The Project covers Labour's recalibration as New Labour over a period
covering the 1992 election defeat, 1997 landslide victory and 2001 re-election.
Told from the perspective of young activists, it was part of a BBC attempt to
engage a larger audience with politics, including - to quote one character's
admiration of Norman Tebbit's communication skills - "people who have no
interest in politics". And so, like the later Party Animals (BBC, 2007), The
Project places the personal relationships of fictional characters at the
foreground of its heavily-researched world.

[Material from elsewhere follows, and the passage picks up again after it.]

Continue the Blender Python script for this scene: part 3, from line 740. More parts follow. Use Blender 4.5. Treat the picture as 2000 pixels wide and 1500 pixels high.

This fictional strand is integrated with real events through drama
documentary techniques that avoid the impersonation of real politicians in
favour of using genuine archive footage among the fictional scenes. For example,
a TV soundbite of Gordon Brown attacking the government over Black Wednesday
reflects a suggestion made by Paul, while characters hear a Tony Blair radio
interview from inside the control room. The interplay of archive and drama
sometimes comments on the action: Blair's discussion of community is heard
during a champagne party, Blair's rejection of Clare Short's 'project' label
conflicts with evidence we have witnessed, and opening gambits in the leadership
battle precede footage of John Smith's funeral. By contrast, when The Deal
(Channel 4, tx. 28/9/2003) uses footage of the same funeral, it incorporates
actors. The Project therefore claims to take us behind New Labour's media
presentation.
The personalising use of fiction, together with director Peter Kosminsky's
preference for following characters into situations, helps us to identify with
events, but also to examine changing values. The protagonists' unity as
protestors and their determination to make Labour electable after 1992 gives way
to the realities of being in government - as an adviser digging in bins for
salacious evidence or a junior MP menaced by party enforcers for voting against
welfare cuts.
The intense political discussion that characterised a much earlier Labour
Party drama, Bill Brand (ITV, 1976), is tellingly absent here, replaced by an
obsession with presentation and the courting of Middle England at the expense of
core values. The Project examines changes in political communication, from
Tory-voter focus groups to a PR guru's brutal comparison of the body language of
Blair and Neil Kinnock.
The relationship between politicians and the media would be further explored
in The Government Inspector (Channel 4, 2005), written as well as directed by
Kosminsky after writer Leigh Jackson's tragic early death in 2003.